Quindi è importante per l’organizzazione ed il suo responsabile legale, predisporre un documento di valutazione dei rischi, DVR, che sarà semplice o complesso a seconda della realtà. 

Il rappresentante legale e il direttivo o chi secondo lo statuto governa l’ente, è il datore di lavoro anche nei confronti dei volontari. 

In sintesi, il decreto indica due obblighi fondamentali per il datore di lavoro che non si possono delegare. Il primo è proprio la valutazione dei rischi con le misure messe in atto per limitare o annullare i rischi. Il secondo è la nomina del responsabile della sicurezza, RSPP. 

Forse alcuni non ritengono di avere rischi come associazione ma basta che le attività si svolgano in un locale anche parrocchiale, ancor più per ASD, per esempio, oppure si faccia attività all’esterno e si spostino carichi o si guidano mezzi anche solo per accompagnare o trasportare materiali.

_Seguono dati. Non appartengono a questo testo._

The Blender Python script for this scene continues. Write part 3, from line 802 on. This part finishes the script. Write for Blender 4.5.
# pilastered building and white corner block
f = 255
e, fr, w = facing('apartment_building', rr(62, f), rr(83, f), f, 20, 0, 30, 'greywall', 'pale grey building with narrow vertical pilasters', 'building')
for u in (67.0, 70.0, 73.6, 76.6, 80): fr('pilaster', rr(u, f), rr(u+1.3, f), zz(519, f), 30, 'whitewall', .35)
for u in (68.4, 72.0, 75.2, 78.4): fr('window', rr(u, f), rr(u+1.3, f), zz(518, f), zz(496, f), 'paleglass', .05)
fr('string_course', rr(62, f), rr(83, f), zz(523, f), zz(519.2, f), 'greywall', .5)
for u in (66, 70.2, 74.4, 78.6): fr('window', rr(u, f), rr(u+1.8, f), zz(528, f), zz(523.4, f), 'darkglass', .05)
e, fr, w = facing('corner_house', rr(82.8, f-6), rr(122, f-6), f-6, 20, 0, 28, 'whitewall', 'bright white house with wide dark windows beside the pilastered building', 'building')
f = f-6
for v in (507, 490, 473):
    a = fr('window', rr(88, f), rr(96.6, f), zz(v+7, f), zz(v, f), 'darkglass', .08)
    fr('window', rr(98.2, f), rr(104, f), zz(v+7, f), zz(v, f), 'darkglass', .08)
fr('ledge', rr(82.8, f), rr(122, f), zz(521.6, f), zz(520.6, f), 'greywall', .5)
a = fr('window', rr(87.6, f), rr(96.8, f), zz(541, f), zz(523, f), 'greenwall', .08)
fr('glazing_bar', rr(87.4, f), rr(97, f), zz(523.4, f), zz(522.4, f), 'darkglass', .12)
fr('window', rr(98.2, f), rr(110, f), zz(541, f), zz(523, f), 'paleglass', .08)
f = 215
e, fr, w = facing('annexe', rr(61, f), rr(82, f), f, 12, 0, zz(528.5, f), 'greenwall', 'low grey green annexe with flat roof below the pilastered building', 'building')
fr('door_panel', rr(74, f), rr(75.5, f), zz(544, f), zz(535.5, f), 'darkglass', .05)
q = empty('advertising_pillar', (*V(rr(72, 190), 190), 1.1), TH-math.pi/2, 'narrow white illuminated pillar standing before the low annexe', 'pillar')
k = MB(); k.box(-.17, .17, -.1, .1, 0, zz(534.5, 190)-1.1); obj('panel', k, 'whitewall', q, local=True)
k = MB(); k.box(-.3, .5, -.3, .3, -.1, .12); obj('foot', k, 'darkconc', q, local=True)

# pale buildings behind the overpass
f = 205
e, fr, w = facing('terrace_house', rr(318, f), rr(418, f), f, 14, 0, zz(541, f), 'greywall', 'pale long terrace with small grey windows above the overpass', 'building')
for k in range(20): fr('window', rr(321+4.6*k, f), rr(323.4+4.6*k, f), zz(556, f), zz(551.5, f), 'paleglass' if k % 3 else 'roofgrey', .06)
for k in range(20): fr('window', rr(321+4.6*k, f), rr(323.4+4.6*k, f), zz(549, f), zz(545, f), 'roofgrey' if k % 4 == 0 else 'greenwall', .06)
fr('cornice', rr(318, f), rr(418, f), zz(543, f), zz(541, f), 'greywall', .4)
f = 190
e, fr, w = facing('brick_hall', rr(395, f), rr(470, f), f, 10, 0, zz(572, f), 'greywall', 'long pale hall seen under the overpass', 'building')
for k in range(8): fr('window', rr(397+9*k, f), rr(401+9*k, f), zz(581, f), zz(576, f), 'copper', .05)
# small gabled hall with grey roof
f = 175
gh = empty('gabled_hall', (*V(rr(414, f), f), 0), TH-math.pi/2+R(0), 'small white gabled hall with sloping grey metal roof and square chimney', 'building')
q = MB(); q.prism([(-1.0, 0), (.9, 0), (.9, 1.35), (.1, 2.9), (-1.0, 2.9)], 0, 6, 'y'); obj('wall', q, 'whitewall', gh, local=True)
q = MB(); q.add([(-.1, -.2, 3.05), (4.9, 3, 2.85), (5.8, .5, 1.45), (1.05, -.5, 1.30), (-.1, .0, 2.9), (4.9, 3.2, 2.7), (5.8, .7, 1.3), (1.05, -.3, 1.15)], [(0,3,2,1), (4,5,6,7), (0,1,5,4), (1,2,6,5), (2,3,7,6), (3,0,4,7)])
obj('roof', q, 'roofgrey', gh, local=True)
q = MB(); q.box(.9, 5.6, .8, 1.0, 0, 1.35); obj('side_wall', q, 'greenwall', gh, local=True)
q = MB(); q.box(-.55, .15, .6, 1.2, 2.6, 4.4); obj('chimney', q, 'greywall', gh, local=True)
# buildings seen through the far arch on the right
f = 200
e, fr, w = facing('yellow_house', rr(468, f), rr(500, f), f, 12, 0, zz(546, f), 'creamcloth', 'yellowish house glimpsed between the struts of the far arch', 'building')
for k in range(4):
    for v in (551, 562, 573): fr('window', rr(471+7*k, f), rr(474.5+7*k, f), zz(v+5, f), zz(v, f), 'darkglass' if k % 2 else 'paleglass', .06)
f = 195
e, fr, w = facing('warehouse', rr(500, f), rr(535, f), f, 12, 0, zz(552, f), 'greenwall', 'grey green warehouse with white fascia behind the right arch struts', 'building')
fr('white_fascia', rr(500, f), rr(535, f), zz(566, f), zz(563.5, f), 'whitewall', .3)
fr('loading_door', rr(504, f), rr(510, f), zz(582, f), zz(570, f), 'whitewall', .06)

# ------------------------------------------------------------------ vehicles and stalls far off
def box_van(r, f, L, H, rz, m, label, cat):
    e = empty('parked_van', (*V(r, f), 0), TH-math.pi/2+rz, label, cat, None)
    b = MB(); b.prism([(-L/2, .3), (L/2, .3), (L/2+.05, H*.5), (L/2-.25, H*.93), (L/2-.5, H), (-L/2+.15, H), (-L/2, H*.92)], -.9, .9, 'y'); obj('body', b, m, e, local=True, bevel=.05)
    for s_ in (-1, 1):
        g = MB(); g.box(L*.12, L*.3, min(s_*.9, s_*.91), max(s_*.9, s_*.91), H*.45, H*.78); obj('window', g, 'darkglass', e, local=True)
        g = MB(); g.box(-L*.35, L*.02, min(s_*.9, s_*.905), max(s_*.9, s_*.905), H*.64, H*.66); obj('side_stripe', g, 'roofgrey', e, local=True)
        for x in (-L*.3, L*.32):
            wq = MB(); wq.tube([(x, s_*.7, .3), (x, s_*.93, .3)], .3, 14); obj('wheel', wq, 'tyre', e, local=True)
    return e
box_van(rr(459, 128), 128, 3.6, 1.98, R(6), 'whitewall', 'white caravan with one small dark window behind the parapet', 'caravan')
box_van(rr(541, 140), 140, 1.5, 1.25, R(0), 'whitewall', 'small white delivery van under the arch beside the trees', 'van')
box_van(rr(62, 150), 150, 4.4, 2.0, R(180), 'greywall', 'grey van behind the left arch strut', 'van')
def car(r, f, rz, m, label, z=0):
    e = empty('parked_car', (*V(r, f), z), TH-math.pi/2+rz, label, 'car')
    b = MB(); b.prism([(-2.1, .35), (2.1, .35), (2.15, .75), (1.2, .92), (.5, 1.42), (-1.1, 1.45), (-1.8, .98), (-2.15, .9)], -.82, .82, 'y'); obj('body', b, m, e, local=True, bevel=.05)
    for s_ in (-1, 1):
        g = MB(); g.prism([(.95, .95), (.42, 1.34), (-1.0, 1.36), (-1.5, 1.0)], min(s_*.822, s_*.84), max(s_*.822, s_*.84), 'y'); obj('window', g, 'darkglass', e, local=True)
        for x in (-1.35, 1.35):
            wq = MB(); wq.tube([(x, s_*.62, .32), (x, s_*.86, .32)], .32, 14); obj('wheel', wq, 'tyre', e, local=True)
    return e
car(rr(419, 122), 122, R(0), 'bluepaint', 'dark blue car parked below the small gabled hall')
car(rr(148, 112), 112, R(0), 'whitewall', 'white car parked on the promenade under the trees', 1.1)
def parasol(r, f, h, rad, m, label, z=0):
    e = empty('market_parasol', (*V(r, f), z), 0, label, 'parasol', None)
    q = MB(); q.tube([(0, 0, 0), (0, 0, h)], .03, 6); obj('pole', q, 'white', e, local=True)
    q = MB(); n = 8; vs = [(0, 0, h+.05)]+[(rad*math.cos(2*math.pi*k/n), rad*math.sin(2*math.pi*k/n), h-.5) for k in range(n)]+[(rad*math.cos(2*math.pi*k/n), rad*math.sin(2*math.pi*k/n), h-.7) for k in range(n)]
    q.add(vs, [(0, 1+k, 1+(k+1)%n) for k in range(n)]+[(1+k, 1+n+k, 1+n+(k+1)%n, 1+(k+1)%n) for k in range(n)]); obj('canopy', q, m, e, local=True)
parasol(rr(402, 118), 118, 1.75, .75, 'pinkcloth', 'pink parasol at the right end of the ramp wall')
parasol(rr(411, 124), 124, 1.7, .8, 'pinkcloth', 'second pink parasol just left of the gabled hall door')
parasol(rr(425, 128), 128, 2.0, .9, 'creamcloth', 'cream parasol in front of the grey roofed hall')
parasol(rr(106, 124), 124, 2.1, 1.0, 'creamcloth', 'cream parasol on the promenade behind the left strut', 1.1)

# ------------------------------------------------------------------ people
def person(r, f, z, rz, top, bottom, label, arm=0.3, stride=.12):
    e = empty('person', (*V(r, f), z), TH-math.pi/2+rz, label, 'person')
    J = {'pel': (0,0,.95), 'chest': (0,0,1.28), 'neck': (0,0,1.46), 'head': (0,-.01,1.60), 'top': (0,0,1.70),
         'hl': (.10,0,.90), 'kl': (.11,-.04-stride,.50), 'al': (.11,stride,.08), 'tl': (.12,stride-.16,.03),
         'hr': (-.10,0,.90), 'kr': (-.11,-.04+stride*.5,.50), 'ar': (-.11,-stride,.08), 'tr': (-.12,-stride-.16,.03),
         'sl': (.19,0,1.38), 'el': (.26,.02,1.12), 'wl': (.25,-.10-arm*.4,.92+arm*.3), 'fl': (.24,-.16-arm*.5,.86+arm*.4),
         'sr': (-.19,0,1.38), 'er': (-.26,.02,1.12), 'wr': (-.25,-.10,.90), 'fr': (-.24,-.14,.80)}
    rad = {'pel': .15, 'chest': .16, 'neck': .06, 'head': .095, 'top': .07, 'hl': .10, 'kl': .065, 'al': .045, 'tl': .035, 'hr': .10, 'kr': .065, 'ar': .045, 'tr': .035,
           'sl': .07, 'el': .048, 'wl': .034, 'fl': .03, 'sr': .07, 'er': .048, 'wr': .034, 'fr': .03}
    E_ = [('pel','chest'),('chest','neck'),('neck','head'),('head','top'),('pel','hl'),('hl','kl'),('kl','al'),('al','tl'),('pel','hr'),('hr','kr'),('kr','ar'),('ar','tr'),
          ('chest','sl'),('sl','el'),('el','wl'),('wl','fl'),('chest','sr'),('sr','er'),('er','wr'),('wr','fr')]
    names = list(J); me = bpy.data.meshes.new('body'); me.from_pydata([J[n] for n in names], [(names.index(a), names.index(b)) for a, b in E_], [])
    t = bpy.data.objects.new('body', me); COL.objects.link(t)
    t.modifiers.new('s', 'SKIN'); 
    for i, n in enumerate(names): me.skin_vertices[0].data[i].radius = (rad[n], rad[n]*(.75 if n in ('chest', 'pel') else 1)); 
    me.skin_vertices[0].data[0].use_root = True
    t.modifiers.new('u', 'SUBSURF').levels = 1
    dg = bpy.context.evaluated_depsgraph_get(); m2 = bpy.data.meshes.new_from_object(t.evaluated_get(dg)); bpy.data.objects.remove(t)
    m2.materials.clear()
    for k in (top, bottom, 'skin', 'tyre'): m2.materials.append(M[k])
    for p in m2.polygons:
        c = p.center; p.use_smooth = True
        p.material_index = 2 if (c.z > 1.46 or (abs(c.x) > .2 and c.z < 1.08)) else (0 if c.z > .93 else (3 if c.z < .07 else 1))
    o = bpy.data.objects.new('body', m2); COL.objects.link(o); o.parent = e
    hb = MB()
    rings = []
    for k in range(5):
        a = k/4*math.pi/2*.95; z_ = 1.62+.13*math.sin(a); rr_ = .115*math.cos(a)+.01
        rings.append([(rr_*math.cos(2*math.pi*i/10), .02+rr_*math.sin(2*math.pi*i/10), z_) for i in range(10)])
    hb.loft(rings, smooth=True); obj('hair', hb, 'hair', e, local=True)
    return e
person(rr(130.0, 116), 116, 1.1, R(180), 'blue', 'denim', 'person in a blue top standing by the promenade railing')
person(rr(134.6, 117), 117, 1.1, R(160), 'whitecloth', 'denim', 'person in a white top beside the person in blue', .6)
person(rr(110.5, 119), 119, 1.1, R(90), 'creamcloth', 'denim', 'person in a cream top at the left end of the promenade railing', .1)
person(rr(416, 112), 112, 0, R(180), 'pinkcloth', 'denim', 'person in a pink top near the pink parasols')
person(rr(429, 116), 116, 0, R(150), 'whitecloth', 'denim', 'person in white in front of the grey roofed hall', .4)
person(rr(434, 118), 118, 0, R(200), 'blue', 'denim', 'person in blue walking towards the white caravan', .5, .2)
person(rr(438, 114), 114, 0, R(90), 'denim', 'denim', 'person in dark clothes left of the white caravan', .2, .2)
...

Ancora più delicata la realtà delle associazioni che operano nei servizi e supporto alle persone malate e con fragilità ancor più se minori. 

Insomma,

per far bene il bene serve amare e amare è un verbo di azione e non passivo, pertanto dove c’è azione c’è rischio e se c’è rischio significa che si sta facendo e per questo serve attenzione e valutazione da cui la misurazione, la prevenzione e quindi la cura nei miglioramenti.